War Is Only Half the Story Photographs by Kathryn Cook, Natela Grigalashvili, Tinka Dietz, Pep Bonet and Christine Fenzl. Published by The Aftermath Project, 2009.
My dear, departed friend and mentor Ted Hartwell (1933-2007), the founding curator of the photography department at the Minneapolis Institute of Arts, assembled a collection that includes several thousand prints that reflected Ted's passion for "pictures that tell a story." He was drawn to great photojournalists and documentary photographers who chose to inform the world about truths going untold. He admired photographs that vibrated with life and valued the sensations a successful example gave of honesty, transparency of intention, and simplicity in execution. Gave, past tense, and continued to give-a truly great photograph fulfills its mission of enlightenment over decades, not just days.
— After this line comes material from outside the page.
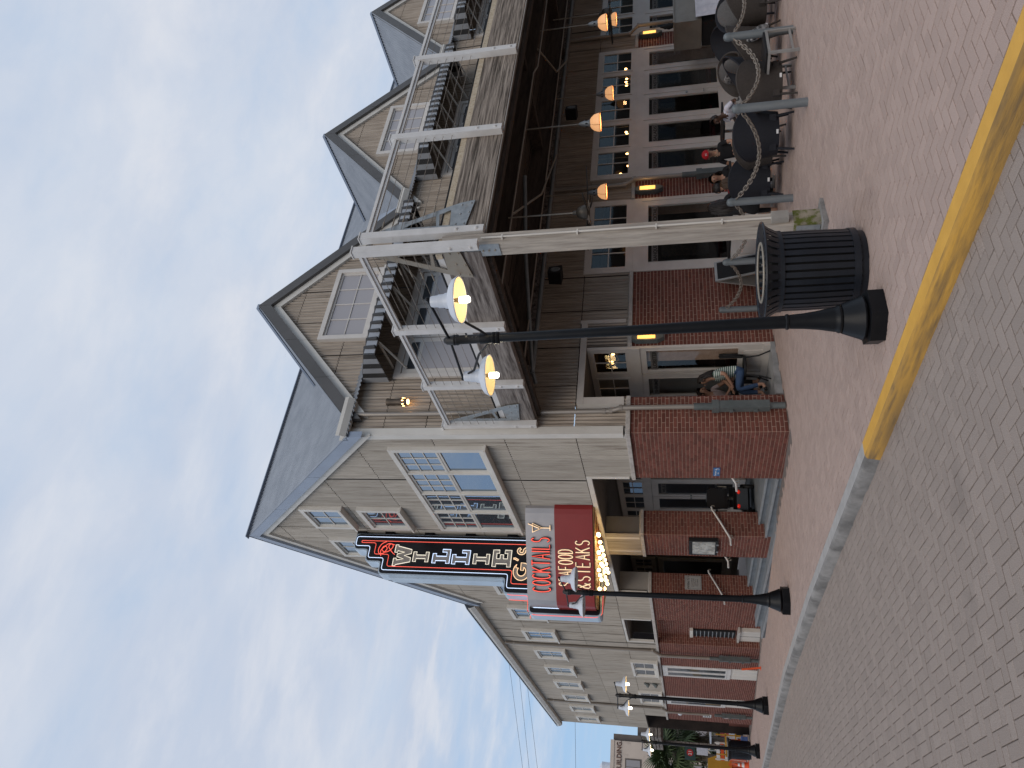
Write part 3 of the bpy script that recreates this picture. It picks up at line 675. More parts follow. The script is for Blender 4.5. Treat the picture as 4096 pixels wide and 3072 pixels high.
box('transom_rail', (1.83, .0, 2.50), (1.90, 1.85, 2.66), m_frame, B)
door('W', .0, .84, .15, 2.50, at=1.90, word='LOBSTER', stile=.09, head=.12); door('W', .88, 1.76, .15, 2.50, at=1.90, word='SHRIMP', stile=.13, head=.12)
box('kick_board', (1.82, .0, .15), (1.845, 1.76, .27), m_frame, B)
window('S', .95, 1.8, .9, 3.3, [((1, 1, 1), (2, 1, 1))], depth=.05, cas=.07, g=m_glasd, at=2.2, m=m_frame, sill=False)
# ---- patio shopfronts
words = ['COCKTAIL', 'BANQUETS', 'ESPRESSO', 'SALADS', 'OYSTERS', 'PASTAS', 'STEAKS', 'SOUPS', 'BRUNCH', 'CRAB', 'WINES', 'BEER']
def shop(x0, x1, n, ws):
    w = (x1 - x0) / n
    window('S', x0, x1, 2.66, 3.66, [(1, 2, 2)] * n, depth=.06, cas=.10, g=m_glast, at=.04, m=m_frame, sill=False, mull=.12, sash=.05)
    box('transom_rail', (x0, -.02, 2.48), (x1, .04, 2.658), m_frame, B)
    for i in range(n): door('S', x0 + w * i + (.09 if i == 0 else .02), x0 + w * (i + 1) - (.09 if i == n - 1 else .02), .1, 2.48, at=.04, word=ws[i], stile=.15, head=.13, zp=.62, knob=1 if (i == 2) else 0)
    for i in range(n + 1): box('post_casing', (x0 + w * i - (.0 if i == 0 else .018 if i < n else .088), -.022, .06), (x0 + w * i + (.088 if i == 0 else .018 if i < n else 0), .035, 2.48), m_frame, B)
    box('kick_board', (x0, -.015, .04), (x1, .035, .12), m_frame, B)
shop(3.79, 5.93, 2, ['BANQUETS', 'COCKTAIL']); shop(6.65, 11.68, 5, ['ESPRESSO', 'SALADS', 'OYSTERS', 'PASTAS', 'STEAKS']); shop(12.28, 17.3, 5, ['SOUPS', 'BRUNCH', 'CRAB', 'WINES', 'BEER'])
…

There is a speculative aspect to the photographs included in both the first and second volumes of The Aftermath Project's War is Only Half the Story. How will this work survive those decades? Will it pass the fifty-year test that Dorothea Lange held up as a standard for her own work? Will it gather greater meaning or shrink in on itself as life moves in contrary directions? Undeniably powerful now, the test of time's passage will tell whether the five photographers in the current volume have touched upon eternal or merely ephemeral truths in their story-telling. Aftermath's 2008 grant winner, Kathryn Cook, addressed this quandary by seeking out evidence of the Turkish genocide of Armenians almost a century ago. Rightfully, her allusive, ominous images occupy half of this economically bound volume. Captions are pushed to the end of the section (in all five cases), and the photographs do their job, telling an old story using contemporary impressions of space and random evidence of disappearance. How, again, does one photograph absence, or depict memory? Cook, and finalists Pep Bonet, Tinka Dietz, Christine Fenzl, and Natela Grigalashvili, provide answers that vary somewhat in methodology but not at all in passion of execution.

Ted would have liked this book. Its 92 pages include only 18 that do not offer large reproductions of photographs; image story dominates anything textual. Writing is limited to statements by the photographers and Aftermath project director Sara Terry, some important contextual information about the project, and the above-mentioned captions. This project, and the work it supports, deserves on-going recognition and kudos; our world is constantly in a post-war state, and everyone suffers. Photographers can help; if nothing else, as clarion reminders that war and its effects are a self-inflicted part of human life on Earth. We will be free of the need for The Aftermath Project only when war itself vanishes from memory, when all generations have lived without its pernicious, pervasive impact and these volumes offer the only records.